The challenges awaiting the Palestinian Authority's new cabinet - opinion
Without honest and urgent international support for the Palestinian government, no one should expect Dr. Mustafa to turn copper into gold.
I bet the new Palestinian prime minister has never held a gun. Whether I am right or wrong is irrelevant. What is entirely relevant is that Dr. Mohammad Mustafa has walked into a minefield where he is neither a minesweeper nor a sapper who can defuse the numerous mines ahead of him.
An old piece of wisdom from Arabic literature tells of a man who, after handcuffing someone and throwing him off a boat into the sea, warned, “Beware. Don’t get wet.” This aptly mirrors the predicament of Mustafa as he navigates his role in the new government, inaugurated Sunday night before Palestinian President Mahmoud Abbas.
It is not only the Palestinians who have high expectations from Mustafa and his cabinet. The countries of the region—Israel included—as well as the US, the EU, and the rest of the world also have their expectations. It is common sense that Prime Minister Mustafa won’t succeed alone. He might be the maestro of the best orchestra (his cabinet ministers), but all those who want or expect him to succeed should dance to the tune of his government. Otherwise, success will remain a dream. The region has no time for dreams. It needs all the time for action.
The first three priorities for the Palestinian government are (1) ending the war in Gaza, (2) returning 1.9 million displaced Palestinians to their homes in the northern Gaza Strip, and (3) launching a grandiose project to reconstruct the Gaza Strip and bring it back to normal life, a process that may take decades to erase the horrible fallouts of this ugly war.

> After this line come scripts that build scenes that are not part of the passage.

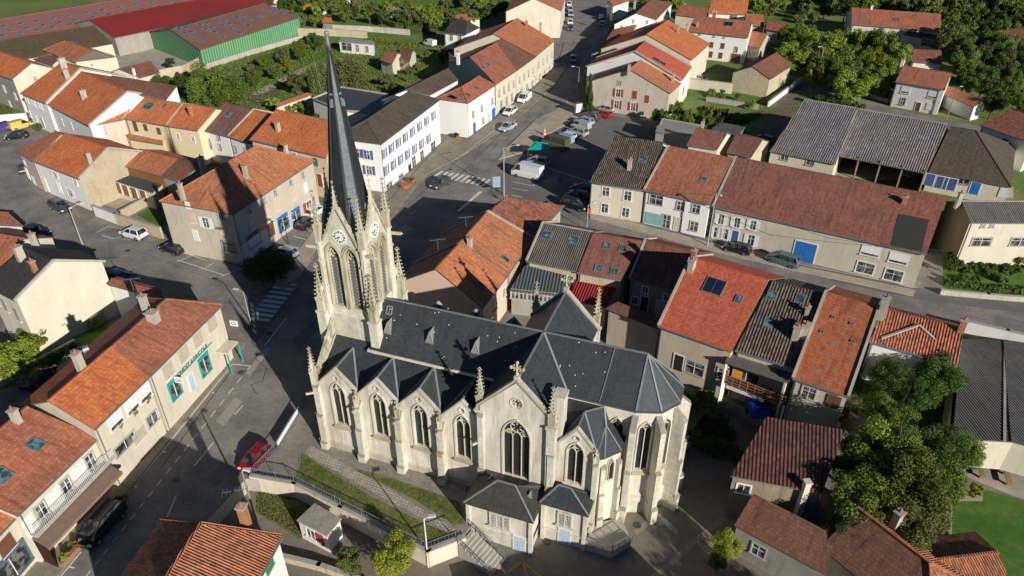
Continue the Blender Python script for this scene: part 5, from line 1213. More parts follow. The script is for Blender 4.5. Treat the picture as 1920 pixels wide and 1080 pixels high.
# south-east chapel with gable, and stair turret
CXA,CXB=-11.0,-7.55; W=Wall(CW(0,40.85,0),XD,-YD); cc=(CXA+CXB)/2
h=[W.gwin(cc,3.9,1.35,7.4,2,church,rise=1.0,sill=False),W.trefoil(cc,9.1,.24,3,church)]
mb=MB(); W.panel(mb,[(CXA,-2),(CXB,-2),(CXB,7.9),(cc,10.1),(CXA,7.9)],h); mb.build('chapel_gable',[CST,ASH],church)
mb=MB(); mb.bar(W.p(CXA,7.98,-.1),W.p(cc,10.22,-.1),.34,.14); mb.bar(W.p(CXB,7.98,-.1),W.p(cc,10.22,-.1),.34,.14); mb.build('gable_coping',wmat('coping stone',(.42,.40,.34)),church)
tur=[CW(-7.6,40.9,0),CW(-7.05,41.5,0),CW(-6.05,42.6,0),CW(-6.0,44.2,0)]
mb=MB()
for a,b in zip(tur,tur[1:]): mb.face([Vector((a.x,a.y,-2)),Vector((b.x,b.y,-2)),Vector((b.x,b.y,7.3)),Vector((a.x,a.y,7.3))])
mb.build('turret_wall',wmat('apse render',(.64,.585,.49)),church)
W2=Wall(tur[1],tur[2]-tur[1]); W2.gwin((tur[2]-tur[1]).length/2,4.3,.5,6.2,1,church,depth=-.06,sill=False,nm='turret_window')
e_=[CW(-7.7,40.7,7.3),CW(-6.95,41.25,7.3),CW(-5.85,42.5,7.3),CW(-5.8,44.25,7.3)]; pk=CW(-7.45,43.4,8.75)
roofq([[e_[0],e_[1],pk],[e_[1],e_[2],pk],[e_[2],e_[3],pk],[e_[3],CW(-7.4,44.25,8.75),pk]],'turret_roof')
B_=CW(cc,43.1,10.0)
roofq([[CW(cc,40.85,10.1),B_,CW(CXA,40.85,7.9)],[CW(cc,40.85,10.1),CW(CXB,40.85,7.9),B_],[B_,CW(CXB,40.85,7.9),CW(-7.45,44.25,8.9),CW(-7.9,44.25,10.05)],[B_,CW(-7.9,44.25,10.05),CW(-10.95,44.25,10.05)],[B_,CW(-10.95,44.25,10.05),CW(CXA,40.85,7.9)]],'chapel_roof')
ld=MB()
for q in e_[1:3]: leadline(ld,q,pk,.12)
for a,b in((CW(cc,40.85,10.1),B_),(B_,CW(CXB,40.85,7.9)),(B_,CW(CXA,40.85,7.9)),(pk,CW(-7.6,40.9,7.5)),(B_,CW(-7.9,44.25,10.05)),(pk,CW(-7.9,44.25,10.0))): leadline(ld,a,b,.13)
ld.build('lead_ridge',LEAD,church)
for i,(p,n) in enumerate(((tur[0]+XD*.1,-YD),(tur[1],(XD*.5-YD).normalized()),(tur[2],(XD-YD*.4).normalized()))):
    u=Vector((-n.y,n.x,0)); butt(p,u,n,.4,[(.2,.6),(3.0,.45),(6.0,.3)] if i else [(.2,.8),(3.0,.62),(7.0,.5)],z0=-2)
pinnacle(tur[0]-YD*.15+Vector((0,0,7.0)),.5,1.6,shaft=.4,seg=2)
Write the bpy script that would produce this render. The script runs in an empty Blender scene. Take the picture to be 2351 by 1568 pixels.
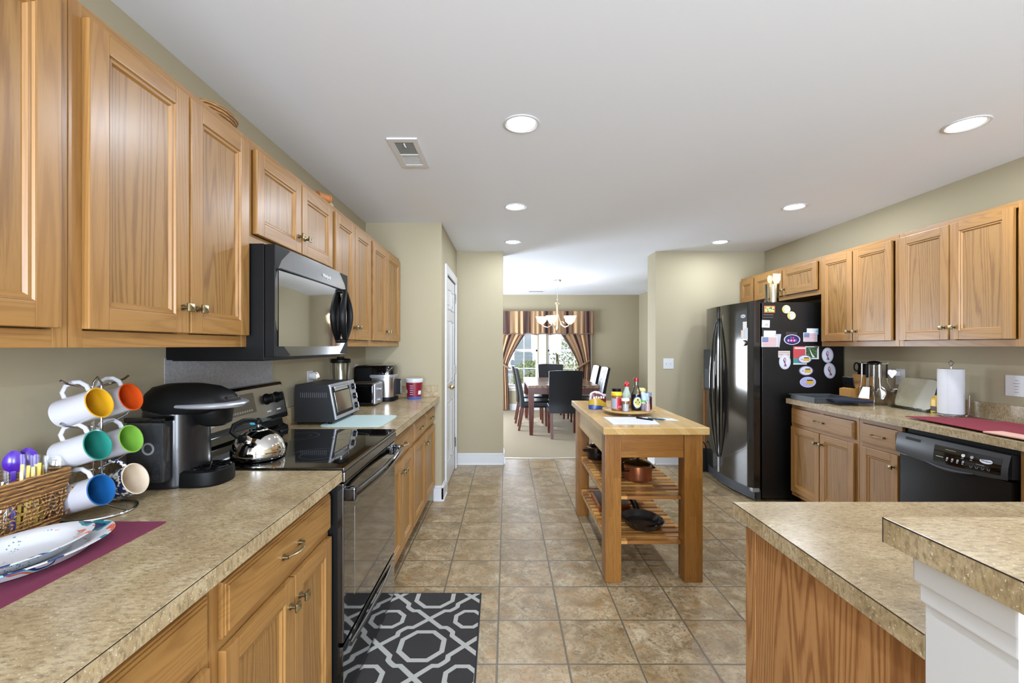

Reforming the PA is a must
Without honest and urgent international support for the Palestinian government, no one should expect Dr. Mustafa to turn copper into gold. Almost 20 years ago, the US under President George W. Bush exerted enormous pressure on the late Palestinian leader Yasser Arafat to create the position of prime minister under whose authority part of the security forces would carry out their job. On March 19, 2003, Arafat chose today’s president, Mahmoud Abbas, as his prime minister. Abbas enjoyed the support of the Fatah Central Committee and the PLO Executive Committee. Still, he didn’t get the support he needed to reform the PA and to spread the rule of law within the PA areas, which at the time lacerated with the second Intifada and all its upshots.
While all those who spoke highly of Abbas at the time did nothing to help him succeed, frustration became the name of the game. On Sept. 6, 2003, he resigned as he couldn’t deliver what he promised. He got caught between tense relations with Arafat over power and Israel’s failure to provide anything that could have eased the tension in the occupied territories. Israel, the US, and the others not only turned their backs on him, but their inaction, coated with sweet words, disabled every effort he made to move on. The Abbas saga at the time should not be Mustafa’s. It is the collective duty of all parties to come to his aid.
The PA government, sworn in on March 31, is the 19th since the PA’s establishment in 1994. It has the talent and know-how to perform and deliver. But without generous financial resources, it will remain a maimed government with few powers to handle the minimal daily needs of the Palestinian people.
First, Israel must immediately release all the tax revenues it has withheld in the past. It must also undertake to continue transferring those revenues regularly as stipulated in the agreements signed between Israel and the PLO. Israel also needs to provide a conducive environment for the Palestinian economy to nourish by lifting the restrictions it imposed since the painful events of October 7 and before.
Reforming the PA is a must. The president, his new prime minister, and every other level of authority and power in the PA are convinced that reforming any government without accomplishments on the political level is nothing but a dream in broad daylight. The Palestinians want to see today’s reality of living under occupation gone, once and for all. They don’t need anything that is meant to whitewash the ugly face of occupation and its daily impact on their lives.
No wonder key countries designated to contribute to the reconstruction of the Gaza Strip, such as Saudi Arabia and the United Arab Emirates, made it clear they won’t engage without a political package that moves out of the war in Gaza into a comprehensive peace settlement in the region based on the two-state solution. Many may think the two-state solution is caduque because of the war in Gaza. On the contrary, the bitterness, plight, and agony faced by the Israelis and the Palestinians long before October 7 and since then are nothing but solid and irrefutable proof that this conflict can never end without a political settlement. Violence, terror, and occupation are never a way of life. They will never be. Dr. Mustafa might be the knight in shining armor, but this knight cannot deliver without his sword. Help him, don’t fail him.
Elias Zananiri is a former journalist from East Jerusalem who has filled several senior positions in the PLO over the past two decades.